Schools Segregated by Test Scoring Ability
By Stewart BrekkeWe still have segregated schools, but now they are based on test scoring ability
by Stewart E Brekke
Unknown to the general public, many educators and news commentators, many school systems in America – especially in large urban cities – are segregated according to the test taking ability of the students. In Chicago and New York, for instance, the specialty schools such as so called magnet schools, take only above average and high scoring students while the so called “neighborhood schools” take what students are left over or systematically rejected by the magnet schools, the average and low scoring students. This segregation by the public schools especially in large American cities of the student population according to test taking ability has unfairly given the school administration and media leverage to fire teachers because they have not produced good test scores in their classes or schools. Very little can be done to change those test scores since those low scoring schools have only naturally low scoring students or average students’ scores in the school population.

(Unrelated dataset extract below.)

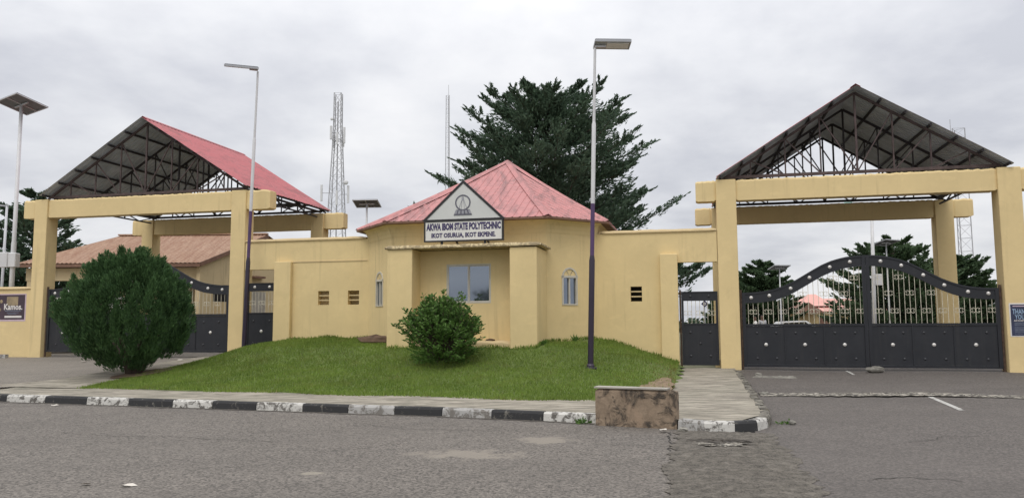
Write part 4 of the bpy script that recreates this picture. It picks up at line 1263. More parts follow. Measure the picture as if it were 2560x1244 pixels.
def old_patch():
    r = random.Random(3); vs = lin(-19, -10.42, 120); n = 26; V_ = []; F_ = []
    el = er = 0.0
    for i, v in enumerate(vs):
        el = el * .6 + r.uniform(-.06, .06); er = er * .6 + r.uniform(-.06, .06)
        a = 5.86 + el; b = float(np.interp(v, [-19, -14.6, -12.5, -10.4], [7.6, 7.32, 7.3, 7.2])) + er
        for k in range(n):
            t = k / (n - 1); rim = min(1, 6 * min(t, 1 - t))
            V_.append(W(a + (b - a) * t, v, .009 + rim * (r.uniform(0, .014) + .006)))
        if i:
            for k in range(n - 1): q = (i - 1) * n + k; F_.append((q, q + 1, q + n + 1, q + n))
    me = bpy.data.meshes.new('old_road_patch'); me.from_pydata(V_, [], F_); me.update(); me.polygons.foreach_set('use_smooth', [True] * len(F_))
    o = link('old_road_patch', me, M_patch); o['kind'] = 'structure'
old_patch()
def drain_mat():
    m, nt, b = newmat('broken_drain_edge'); v = geomap(nt)
    f = ramp2(nt, noise(nt, v, 9, 6, .7, .4), .46, .58)
    nt.links.new(mix(nt, f, (.075, .068, .058), (.36, .33, .28)), b.inputs['Base Color']); b.inputs['Roughness'].default_value = .95
    bump(nt, b, noise(nt, v, 16, 5, .7), .8, .03); return m
M_drainm = drain_mat()
M_soilp = simple('trodden_pale_soil', (.21, .15, .095), .95, .3, 6, bscale=20, bstr=.5)
M_dirt = simple('dark_damp_dirt', (.055, .047, .038), .95, .45, 9, bscale=24, bstr=.7)
ragged_sheet('pothole', [(6.05, -11.35), (6.3, -11.22), (6.7, -11.18), (6.95, -11.35), (6.6, -11.42), (6.4, -11.62), (6.2, -11.45)], .026, M_dirt, .06, 7, 9)
ragged_sheet('pothole_rim', [(6.15, -11.66), (6.4, -11.72), (6.7, -11.55), (6.85, -11.6), (6.6, -11.85), (6.3, -11.85)], .030, M_drainm, .06, 7, 19)
ragged_sheet('bare_soil', [(4.55, -8.0), (5.0, -7.9), (5.72, -8.0), (5.74, -6.6), (5.74, -4.6), (5.5, -4.2), (5.2, -5.6), (4.8, -6.9)], 0, M_soilp, .07, 5, 17, zf=lambda u, v: z_lawn(u, v) + .02)
# broken drain slot across the right drive
dr = [(7.45, -5.35), (9, -5.15), (10.8, -4.85), (12.5, -5.15), (15.5, -6.2)]
def drain_strip():
    r = random.Random(5); vs = []; fs = []; n = 60
    for i in range(n + 1):
        u = 7.45 + 8.2 * i / n; v = float(np.interp(u, [p[0] for p in dr], [p[1] for p in dr])); w = .30 * (1 - .35 * i / n)
        for k, s in enumerate((-1, -.3, .3, 1)):
            vs.append(W(u, v + s * w + r.uniform(-.07, .07), z_driveR(v + s * w) + .02 + (r.uniform(.0, .035) if k in (1, 2) else 0)))
        if i:
            for k in range(3): a = (i - 1) * 4 + k; fs.append((a, a + 4, a + 5, a + 1))
    me = bpy.data.meshes.new('drain_strip'); me.from_pydata(vs, [], fs); me.update()
    o = link('drain_strip', me, M_drainm); o['kind'] = 'structure'
drain_strip()
def strip_sheet(name, pts, w0, w1, dz, mat, seed, zf=lambda u, v: 0.0, step=.06, wob=.03):
    """narrow ragged strip laid on the surface along a line of u,v points"""
    r = random.Random(seed); P = []
    for a, b in zip(pts[:-1], pts[1:]):
        n = max(2, int(math.hypot(b[0] - a[0], b[1] - a[1]) / step))
        P += [(a[0] + (b[0] - a[0]) * k / n, a[1] + (b[1] - a[1]) * k / n) for k in range(n)]
    P.append(pts[-1]); vs = []; fs = []; d = 0.0
    for i, (u, v) in enumerate(P):
        q = P[min(i + 1, len(P) - 1)]; p = P[max(i - 1, 0)]; dx, dy = q[0] - p[0], q[1] - p[1]; L = math.hypot(dx, dy) + 1e-9; nx, ny = -dy / L, dx / L
        d = d * .8 + r.uniform(-wob, wob); w = r.uniform(w0, w1)
        for sg_ in (-1, 1):
            uu, vv = u + nx * (d + sg_ * w / 2), v + ny * (d + sg_ * w / 2); vs.append(W(uu, vv, zf(uu, vv) + dz))
        if i: k = i * 2; fs.append((k - 2, k, k + 1, k - 1))
    me = bpy.data.meshes.new(name); me.from_pydata(vs, [], fs); me.update(); o = link(name, me, mat); o['kind'] = 'structure'
M_grit = asphalt('gutter_grit', (.095, .083, .068), .9)
strip_sheet('gutter_dirt', [(u, vk(u) - .05) for u in lin(-11, 4.6, 30)], .06, .17, .006, M_grit, 2)
M_crack = simple('road_crack_dirt', (.035, .032, .028), .95, .3, 20)
strip_sheet('road_crack', [(5.82, -10.5), (5.78, -11.4), (5.84, -12.2)], .008, .03, .007, M_crack, 4)
strip_sheet('road_crack', [(7.9, -13.6), (8.3, -13.45), (8.75, -13.5)], .006, .02, .010, M_crack, 5)
strip_sheet('road_crack', [(8.9, -10.9), (9.3, -10.6), (9.5, -10.3), (10.2, -10.2)], .006, .018, .012, M_crack, 6, zf=lambda u, v: z_driveR(v))
strip_sheet('road_crack', [(-3.2, -12.2), (-1.9, -12.4), (-.8, -12.3), (.6, -12.5)], .005, .016, .006, M_crack, 7)
strip_sheet('road_crack', [(1.2, -10.6), (2.0, -10.9), (3.2, -10.8)], .005, .014, .006, M_crack, 8)
M_mark = chipped('worn_road_paint', (.46, .45, .42), (.13, .12, .11), .42)
def road_mark(u0, v0, u1, v1, w, label):
    d = Vector((u1 - u0, v1 - v0)); d.normalize(); n = Vector((-d.y, d.x)) * w / 2
    q = [(u0 - n.x, v0 - n.y), (u0 + n.x, v0 + n.y), (u1 + n.x, v1 + n.y), (u1 - n.x, v1 - n.y)]; vs = []; fs = []
    for i in range(9):
        t = i / 8
        for a, b in ((q[0], q[3]), (q[1], q[2])):
            u = a[0] + (b[0] - a[0]) * t; v = a[1] + (b[1] - a[1]) * t; vs.append(W(u, v, z_driveR(v) + .012 * math.sin(u * 1.1) + .007))
        if i: k = i * 2; fs.append((k - 2, k - 1, k + 1, k))
    me = bpy.data.meshes.new('road_marking'); me.from_pydata(vs, [], fs); me.update(); o = link('road_marking', me, M_mark); o['kind'] = 'structure'
road_mark(10.66, -7.2, 10.72, -4.95, .10, '')
road_mark(10.1, -.9, 10.12, .25, .07, '')
def rock(name, label, cat, base, size, mat, seed, group=None):
    r = random.Random(seed); mb = MB(); n, m = 9, 6; vs = []; fs = []
    for i in range(m + 1):
        t = math.pi * i / m
        for k in range(n):
            a = 6.283 * k / n; q = 1 + r.uniform(-.22, .22)
            x, y, z = math.sin(t) * math.cos(a), math.sin(t) * math.sin(a), math.cos(t)
            mx = max(abs(x), abs(y), abs(z)); s = (.6 + .4 / mx) * q
            vs.append((x * s * size[0] / 2, y * s * size[1] / 2, (z * s * .5 + .42) * size[2]))
    for i in range(m):
        for k in range(n): k2 = (k + 1) % n; fs.append((i * n + k, i * n + n + k, i * n + n + k2, i * n + k2))
    mb.add(vs, fs); o = link(name, mb.mesh(name), mat); o.location = W(*base); o.rotation_euler = (0, 0, -A + r.uniform(-.2, .2))
    return tag(o, label, cat, group)
rock('stone_block', 'grey stone block stopping the right driveway gate at its middle', 'stone', (10.72, -.30, z_driveR(-.3)), (.42, .26, .17), M_stone, 4)
def debris_field():
    """broken grate slab left of the right gate"""
    g = fthing('broken_slab', 'broken concrete drain cover lying by the foot of the right canopy pillar', 'slab', (8.1, -1.75, .22))
    part('slab', rough_beam(7.55, 8.62, -1.95, -1.62, z_driveR(-1.8) - .02, z_driveR(-1.8) + .035, 14, 31, .014), M_stone, g)
debris_field()
rubble = [((7.75, -1.4, .22), (.18, .12, .09)), ((14.6, -.5, .26), (.3, .2, .14)), ((14.15, -.62, .25), (.16, .12, .08)), ((7.62, -9.4, .02), (.12, .1, .07)), ((5.98, -10.42, .0), (.14, .1, .07)), ((7.55, -5.5, .09), (.16, .13, .1))]
RL = ['small grey rubble piece beside the broken drain cover', 'largest grey rubble piece at the foot of the poster pillar', 'smaller grey rubble piece at the foot of the poster pillar', 'small grey rubble piece against the walkway corner kerb', 'small grey rubble piece at the right end of the tan block', 'small grey rubble piece at the near end of the broken drain line']
for k, (b, s) in enumerate(rubble): rock('rubble', RL[k], 'rubble', b, s, M_stone, 50 + k, 'rubble pieces')
M_litter = simple('pale_litter', (.56, .52, .46), .8, .15, 9); M_deadleaf = simple('dead_leaf', (.20, .15, .09), .8, .3, 9)
def litter(label, u, v, z, s, mat, seed):
    r = random.Random(seed); n = 7; vs = [(0, 0, .012)] + [(s * math.cos(6.283 * k / n) * r.uniform(.6, 1.2), .55 * s * math.sin(6.283 * k / n) * r.uniform(.6, 1.2), r.uniform(.002, .03)) for k in range(n)]
    mb = MB().add(vs, [(0, 1 + k, 1 + (k + 1) % n) for k in range(n)]); o = link('litter', mb.mesh('litter'), mat); o.location = W(u, v, z); o.rotation_euler = (0, 0, r.uniform(0, 6))
    tag(o, label, 'litter', 'litter scraps')
litter('pale paper scrap at the foot of the kerb on the left', -6.26, -9.0, .004, .09, M_litter, 1)
litter('pale dry leaf on the road in the left foreground', .65, -15.4, .004, .075, M_litter, 2)
litter('brown dead leaf on the road left of the pale leaf', .2, -15.45, .004, .06, M_deadleaf, 3)
litter('white scrap on the left driveway beside the round shrub', -12.2, -1.6, .47, .13, M_litter, 4)
litter('pale scrap on the left path right of the round shrub', -8.6, -1.9, .55, .12, M_litter, 5)
litter('pale scrap by the tan block on the road', 5.7, -10.55, .03, .09, M_litter, 6)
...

The so called magnet or specialty schools in the big cities only have naturally above average and high scoring students in their populations. Therefore, the scores for those schools is always above average and the teaching positions are safe because the schools look good to the world. The worst teachers will look good to all the world because their students will always score well on standardized tests no matter how they teach because the students are naturally high and above average scorers. Because of their naturally high and above average scoring populations there are only high scores pulled down by above average scores with no low or average scorers to make the scores for the magnet schools average or below average.
Also, I went to another high school and met an administrator from the main office of our school system. He told me that the way in which some high schools had improved school test scores was by changing the test-taking populations. The new principals admitted only naturally high and average test scoring students to their traditionally average and low scoring student populations and behold the scores improved. The principals were lauded in the press as miracle workers when they simply changed the population of the school to naturally higher scoring test takers.
The test scores are based substantially on the natural test taking ability of the students and the nature of the tests taken. Teacher, administrator and curriculum changes will not substantially improve standardized test scores very much. A teacher can go from a naturally low scoring school where he/she was considered a poor teacher to a naturally high scoring school and then be considered a good teacher only because he/she has taught a naturally higher scoring test population of students.